Opening with the death of comic Ray Kelly (a cameoing Steve Guttenberg), shown in the opener and throughout flashbacks to be a total unlikeable bastard, Heckle tells the story of another unlikeable bastard and stand-up comic, Joe Johnson, who’s at the top of his stand-up comic game, so much so that he’s tapped to play Ray Kelly in a movie of his life… and death.
After a strange encounter at a show, where he’s heckled in bizarre fashion by an anonymous audience member, Joe decides to share a Halloween weekend away with a group of friends. They decide on the theme of a 1980s retro party, and jokingly suggest that if they get drunk, high, and behave badly enough, hopefully they’ll attract their own psycho killer.

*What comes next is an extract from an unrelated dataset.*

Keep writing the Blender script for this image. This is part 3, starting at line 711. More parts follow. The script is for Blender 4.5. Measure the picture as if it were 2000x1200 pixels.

The joke is suddenly very much on them though, as in turn they reach their grisly demise at the hands of The Heckler, an uninvited guest out to turn their nostalgic horror movie fantasy into a terrifying reality, before delivering an unforgettable punchline…
And that punchline – unlike the ending of You’re Outside, which ran out of steam and fell apart in the last ten minutes – is the brilliant crutch on which the entire film rests. I say brilliant as it’s the type of conclusion that is totally unexpected; out of left-field yes but still completely believable within the confines of this films story. Which is essentially a story a twisted individual and those who seek revenge for him on another twisted individual… No-one here, apart from the fodder roles that are just there to be slaughtered slasher-movie style, is innocent.
Shot in neon-lit hues, reminiscent of Italian giallo (in particular the work of Dario Argento); with a killer in a clown mask and red rain mac that looks and feel like a total homage to 1976’s proto-slasher Alice, Sweet Alice; Heckle is a superb diatribe on perils of fame, personality and neurosis, and a warning to never, ever, meet your heroes!
***½ 3.5/5
Heckle screened on Saturday October 24th as part of this months Frightfest Digital Edition.